Auch Zeitdruck erhöht unsere Macht. Da geh ich mit, leuchtet mir ein. „Jetzt noch schnell zum rabattierten Preis buchen, um Mitternacht steigt der Preis!“, jo, das zieht.
Die nächste Empfehlung ist wieder so ne dreckige Methode, bei der ich das Buch fast weggelegt hätte: Die letzte Instanz. Am besten lügt man nämlich und sagt, man ist gar nicht die Person, die das letzte Wort hat. Mein Chef/die Finanzabteilung/meine Oma hat aber gesagt, dass ich den Preis nicht senken darf. WOW ECHT JETZT???
Das Skript, das im Buch vorgeschlagen wird, lautet wie folgt (issn Knaller, schreib mit): „Ich weiß, dass dem Ausschuss schon eine ganze Reihe von sehr guten Angeboten vorliegt, insofern müssten Sie schon etwas runter gehen, auch wenn ich persönlich Sie ganz toll finde.“ 😂😂😂 Sorry aber wassss. Getoppt wird das eigentlich nur noch vom zweiten knallharten Verhandlungsvorschlag. Einfach sagen: „Sie müssen nicht mich überzeugen, sondern meine Frau.“ (sic!)

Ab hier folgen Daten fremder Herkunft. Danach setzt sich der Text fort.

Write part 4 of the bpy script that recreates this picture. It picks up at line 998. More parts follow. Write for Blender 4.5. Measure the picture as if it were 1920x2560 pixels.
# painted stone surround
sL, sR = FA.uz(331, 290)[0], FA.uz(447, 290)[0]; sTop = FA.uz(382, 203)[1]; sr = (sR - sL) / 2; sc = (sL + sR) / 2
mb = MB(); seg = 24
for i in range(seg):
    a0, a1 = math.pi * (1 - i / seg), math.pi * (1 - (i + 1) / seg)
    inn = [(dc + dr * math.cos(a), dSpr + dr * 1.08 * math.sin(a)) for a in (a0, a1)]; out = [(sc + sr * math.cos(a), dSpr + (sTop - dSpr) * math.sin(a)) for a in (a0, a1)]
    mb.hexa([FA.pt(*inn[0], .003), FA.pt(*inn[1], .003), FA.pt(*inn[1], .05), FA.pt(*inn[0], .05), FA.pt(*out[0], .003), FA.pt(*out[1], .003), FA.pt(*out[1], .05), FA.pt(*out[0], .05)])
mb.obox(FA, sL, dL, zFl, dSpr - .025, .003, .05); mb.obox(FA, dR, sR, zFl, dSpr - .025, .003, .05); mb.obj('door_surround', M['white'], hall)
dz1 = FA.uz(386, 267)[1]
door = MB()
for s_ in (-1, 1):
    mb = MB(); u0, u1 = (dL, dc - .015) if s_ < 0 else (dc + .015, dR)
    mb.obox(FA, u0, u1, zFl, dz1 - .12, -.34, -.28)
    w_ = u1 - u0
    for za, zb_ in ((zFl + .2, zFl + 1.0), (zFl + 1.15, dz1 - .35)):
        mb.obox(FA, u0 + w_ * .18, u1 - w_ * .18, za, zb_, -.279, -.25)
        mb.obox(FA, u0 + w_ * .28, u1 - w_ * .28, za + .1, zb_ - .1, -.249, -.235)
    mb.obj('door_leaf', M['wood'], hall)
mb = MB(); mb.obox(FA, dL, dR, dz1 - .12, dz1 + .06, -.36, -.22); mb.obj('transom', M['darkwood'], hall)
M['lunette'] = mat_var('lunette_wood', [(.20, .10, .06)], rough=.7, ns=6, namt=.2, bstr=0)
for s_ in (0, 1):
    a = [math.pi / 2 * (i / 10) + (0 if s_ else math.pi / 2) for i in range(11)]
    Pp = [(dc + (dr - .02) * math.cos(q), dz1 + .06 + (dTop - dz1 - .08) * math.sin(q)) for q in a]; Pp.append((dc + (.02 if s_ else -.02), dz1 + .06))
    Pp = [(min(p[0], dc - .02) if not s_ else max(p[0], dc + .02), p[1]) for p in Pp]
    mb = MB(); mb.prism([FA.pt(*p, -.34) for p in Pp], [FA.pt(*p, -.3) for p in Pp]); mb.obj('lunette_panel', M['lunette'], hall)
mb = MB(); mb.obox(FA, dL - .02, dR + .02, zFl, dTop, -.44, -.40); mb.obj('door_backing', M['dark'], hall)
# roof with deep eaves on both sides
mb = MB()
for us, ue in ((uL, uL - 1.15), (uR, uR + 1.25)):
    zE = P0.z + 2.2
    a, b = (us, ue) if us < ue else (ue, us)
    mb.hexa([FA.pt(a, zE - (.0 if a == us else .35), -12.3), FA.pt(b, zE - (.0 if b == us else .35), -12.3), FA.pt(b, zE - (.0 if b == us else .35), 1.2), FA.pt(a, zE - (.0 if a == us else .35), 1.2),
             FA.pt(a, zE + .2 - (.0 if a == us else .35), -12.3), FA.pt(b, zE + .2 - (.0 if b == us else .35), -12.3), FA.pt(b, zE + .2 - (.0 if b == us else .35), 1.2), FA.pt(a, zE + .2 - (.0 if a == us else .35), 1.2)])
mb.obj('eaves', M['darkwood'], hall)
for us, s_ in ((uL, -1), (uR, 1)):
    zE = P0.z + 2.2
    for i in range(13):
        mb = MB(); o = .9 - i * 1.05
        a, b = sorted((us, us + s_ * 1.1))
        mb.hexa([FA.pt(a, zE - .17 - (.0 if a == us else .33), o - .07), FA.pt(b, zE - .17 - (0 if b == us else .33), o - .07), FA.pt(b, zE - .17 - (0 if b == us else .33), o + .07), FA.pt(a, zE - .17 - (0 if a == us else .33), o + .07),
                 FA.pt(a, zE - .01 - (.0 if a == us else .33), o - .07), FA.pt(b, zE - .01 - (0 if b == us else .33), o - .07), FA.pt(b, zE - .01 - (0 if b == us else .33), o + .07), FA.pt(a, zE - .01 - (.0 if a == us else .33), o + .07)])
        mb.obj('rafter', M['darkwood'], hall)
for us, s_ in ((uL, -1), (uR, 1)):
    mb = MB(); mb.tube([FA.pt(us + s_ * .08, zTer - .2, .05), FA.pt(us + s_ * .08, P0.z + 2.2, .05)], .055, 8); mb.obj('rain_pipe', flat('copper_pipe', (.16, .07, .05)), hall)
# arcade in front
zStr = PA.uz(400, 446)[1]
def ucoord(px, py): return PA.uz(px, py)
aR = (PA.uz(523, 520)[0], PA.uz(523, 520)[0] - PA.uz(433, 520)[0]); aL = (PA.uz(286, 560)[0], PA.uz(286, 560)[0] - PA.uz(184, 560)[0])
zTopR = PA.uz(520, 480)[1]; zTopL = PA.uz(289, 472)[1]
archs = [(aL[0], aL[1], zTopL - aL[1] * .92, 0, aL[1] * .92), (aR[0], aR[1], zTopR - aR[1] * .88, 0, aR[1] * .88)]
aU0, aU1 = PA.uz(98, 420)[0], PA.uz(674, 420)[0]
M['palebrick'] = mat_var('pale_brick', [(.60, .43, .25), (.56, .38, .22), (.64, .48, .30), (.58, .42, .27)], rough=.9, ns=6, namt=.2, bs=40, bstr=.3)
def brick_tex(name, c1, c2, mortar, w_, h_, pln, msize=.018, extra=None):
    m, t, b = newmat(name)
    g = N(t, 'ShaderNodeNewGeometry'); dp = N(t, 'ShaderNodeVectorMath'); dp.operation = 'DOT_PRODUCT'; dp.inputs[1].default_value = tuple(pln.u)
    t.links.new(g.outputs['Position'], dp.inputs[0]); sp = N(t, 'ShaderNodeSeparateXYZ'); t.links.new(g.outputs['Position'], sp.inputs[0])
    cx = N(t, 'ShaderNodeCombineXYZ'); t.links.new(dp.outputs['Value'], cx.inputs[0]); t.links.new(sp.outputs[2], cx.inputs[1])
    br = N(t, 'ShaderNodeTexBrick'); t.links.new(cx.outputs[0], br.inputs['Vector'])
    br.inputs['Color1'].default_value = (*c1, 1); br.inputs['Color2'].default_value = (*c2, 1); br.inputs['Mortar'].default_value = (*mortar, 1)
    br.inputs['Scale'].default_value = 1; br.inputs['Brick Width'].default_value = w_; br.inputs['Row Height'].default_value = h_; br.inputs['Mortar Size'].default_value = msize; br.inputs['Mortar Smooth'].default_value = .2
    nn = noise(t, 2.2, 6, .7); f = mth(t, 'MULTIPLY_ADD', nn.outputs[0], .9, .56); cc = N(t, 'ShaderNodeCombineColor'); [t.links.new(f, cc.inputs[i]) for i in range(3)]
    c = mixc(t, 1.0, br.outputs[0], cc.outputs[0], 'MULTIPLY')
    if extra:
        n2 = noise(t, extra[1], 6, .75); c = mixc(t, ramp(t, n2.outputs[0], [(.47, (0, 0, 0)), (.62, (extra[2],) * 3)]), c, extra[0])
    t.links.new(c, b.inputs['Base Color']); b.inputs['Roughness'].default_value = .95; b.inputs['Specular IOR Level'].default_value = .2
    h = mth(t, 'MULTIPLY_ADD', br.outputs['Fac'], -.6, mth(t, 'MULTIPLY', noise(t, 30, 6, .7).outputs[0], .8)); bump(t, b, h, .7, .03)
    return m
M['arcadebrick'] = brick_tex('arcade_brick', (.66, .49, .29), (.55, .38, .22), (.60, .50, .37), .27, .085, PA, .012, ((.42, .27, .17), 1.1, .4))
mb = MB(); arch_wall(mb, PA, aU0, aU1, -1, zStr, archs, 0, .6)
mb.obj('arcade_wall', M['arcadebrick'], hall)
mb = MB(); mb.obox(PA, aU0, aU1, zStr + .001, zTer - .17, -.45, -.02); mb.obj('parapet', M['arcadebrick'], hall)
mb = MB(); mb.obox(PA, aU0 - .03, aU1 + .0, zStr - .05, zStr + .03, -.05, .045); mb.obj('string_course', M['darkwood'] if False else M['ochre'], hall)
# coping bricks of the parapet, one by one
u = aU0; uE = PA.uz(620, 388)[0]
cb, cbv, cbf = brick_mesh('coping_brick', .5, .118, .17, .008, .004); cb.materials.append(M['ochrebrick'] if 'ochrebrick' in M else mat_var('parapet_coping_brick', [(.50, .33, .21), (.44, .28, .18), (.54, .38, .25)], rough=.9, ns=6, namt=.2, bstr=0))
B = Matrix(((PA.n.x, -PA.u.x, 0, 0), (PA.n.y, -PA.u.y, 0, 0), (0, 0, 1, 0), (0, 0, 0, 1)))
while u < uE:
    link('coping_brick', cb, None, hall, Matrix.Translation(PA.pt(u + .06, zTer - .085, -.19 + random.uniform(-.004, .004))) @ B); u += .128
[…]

Uff, was geht sonst noch so im Buch
Der Rest des Buches ist dann nicht mehr ganz so schlimm, zumindest hab ich nicht mehr viele Notizen zum Rest. Es dreht sich dann vorrangig um die Beziehung zu unserem Verhandlungspartner und einige weitere Verhandlungsmethoden werden angesprochen (Ankern, das Prinzip der Gegenseitigkeit, Framing,…). Gesalzen mit einem kleinen Kapitel, das sich „Effektiv drohen“ nennt. Wow. Macht das Bock. Warum hat man das Buch nicht „wie werde ich zum unsympathischsten Dienstleister in nur wenigen Schritten?“ genannt? Es ist mir ein Rätsel…
Mein Fazit zu "Deal!"
Würde ich es nochmal lesen? Nein. Empfehle ich das Buch? Nein. Hab ich was daraus gelernt? Ja, schon. Auch, wenn ich 85 % der im Buch vorgestellten Methoden sicherlich nicht in mein persönliches Verhandlungsrepertoire aufnehmen möchte, so ist das Wissen um diese Tricks doch zumindest dafür gut, dass ich eine Verhandlung sofort beenden würde, sollte sie mein Gegenüber an mir anwenden wollen.